Well, OK, the title is only funny if you pronounce the last word as I was taught: TRI-djoo-oom. But seriously, it’s going to be a different kind of journey for us all this year. The Great Three Days (or “Triduum”) that lie at the heart of the Christian Year usually offer the opportunity for God’s people to gather and to walk with Jesus and with one another from the Upper Room to Skull Hill to the Empty Tomb, that is, to reprise the core events of the faith. But not this year. In anno Domini 2020 we shall do so via technology, if at all.

At the moment, my thoughts are focused most fully on the first of the three days, Maundy Thursday, since I have been asked to offer the homily for the congregation that my wife serves as pastor. I checked my sermon file (that’s the “barrel” for those in the trade), and found, as I expected, sermons mostly on the Old Testament lesson from Exodus 12, where God instructs Moses and Aaron on the particulars of the Passover meal that his people are to observe for all generations. One sermon, in fact, from very early in my ministry was offered on a Maundy Thursday when I had first led the congregation through a Passover seder meal (taken almost word-for-word from Jewish sources, as I am not a fan of Christianized seders). The sermon was set at the beginning of the service and made a deliberate pivot from the meal of the Old Covenant (the Passover) to that of the New (the Eucharist that Jesus first established at a Passover seder). My focus was on similarities, not differences, in an attempt to lead the good folk of Cheshire Lutheran Church in Connecticut, where I served as assistant pastor during my doctoral studies in Old Testament, to recognize the deep roots of the Christian faith in both testaments (and, not incidentally, to see our immense debt to our older siblings, the Jews, of whom Jesus was one for his entire life).

But what is to say on a Maundy Thursday when we shall not be sharing The Meal? I shall digress but for a moment and say that, in my fallible opinion, attempts at a technology-mediated “virtual communion” being offered these days by some Christian congregations are a non-starter for me. I have no interest in picking a fight. In fact, my main objection lies not on theological grounds but on historical ones: most of the points that I have heard offered in favor of the practice (by which everyone on the ZOOM call or whatever shares bread and wine—or some other food and drink—after the pastor’s online consecration) smack of what historians call “presentism,” the belief that we live in a time unique in human history that requires, in turn, interventions from scratch. Hard as it is for a Boomer to admit that he does not live in a time like no other, not so: there have indeed been times when Christ’s people have had to do without the Eucharist for awhile. Enough said.

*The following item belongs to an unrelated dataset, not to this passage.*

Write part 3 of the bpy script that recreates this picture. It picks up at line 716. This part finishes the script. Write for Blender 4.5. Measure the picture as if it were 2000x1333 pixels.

So what’s to say this Thursday? It is worth noting that the prescribed Gospel lesson is from John, the only one of the four gospels that does not feature a “Last Supper,” because, by John’s reckoning, Passover that year began on Friday night, not Thursday night (as in the other three gospels). Permit me, please, to pass over (as it were) that discrepancy in silence. What John does make a great deal of is two points. First, he recounts Jesus’s presentation of a “new commandment” (or mandatum novum in Latin—the source of our “Maundy”), that his disciples should love one another. Second, he explicitly reaches beyond those gathered that night to later generations, as Jesus prays “not only on behalf of these [present there with him], but also on behalf of those who will believe in me through their word [i.e., all later generations of Christians]” (John 17:20).

The bottom line is that it is no act of theological acrobatics to affirm that we today (and Christians of all ages and places) were present in a way more true than historical in the Upper Room that night—in the mind of Christ. The Gospel according to John says so. At this moment, in a way more real than literal, we receive together the New Commandment directly from Jesus’s lips. At this moment, when love requires that we remain apart, we are called to serve others. If we cannot touch and wash others’ feet (as Jesus did to model what he meant that night), we can do what we can do. And for that purpose, all our technological toys are fair game, say I.

3 thoughts on “Trudging through the Triduum

  1. Thank you for your thoughts. My Latin teacher taught us that Caesar was pronounced with a hard K. She didn’t cover that the sound a “d” makes is “J”.
    No, that’s not all I got out of all your reflecting, pondering and typing. The last line was encouraging for me, as I have frequently said that to individuals (on the phone – very socially distant), “Well, yes, I do that. Just remember we can only do what we can do.” I had never stopped to apply it my Christian walk. I am forever beating myself up thinking that I should be doing more. Thank you.


    1. I’m no classicist, but I do know that there are many ways to pronounce Latin, depending on the time period and location. I believe that the rendering of the “d” in Triduum as a “dj” sound results from the combination of the “d” with the following “u.” Otherwise, I’m delighted that the essay was a vessel of grace for you.


  2. Thanks, George, for another uplifting post. I have to confess ….. well, many things but for the moment, simply that it was a bit of a struggle to follow your train of thought from “presentism” to your point that we were there in the upper room with Jesus “in the mind of Christ.” Having come to that realization, it was a worthwhile struggle.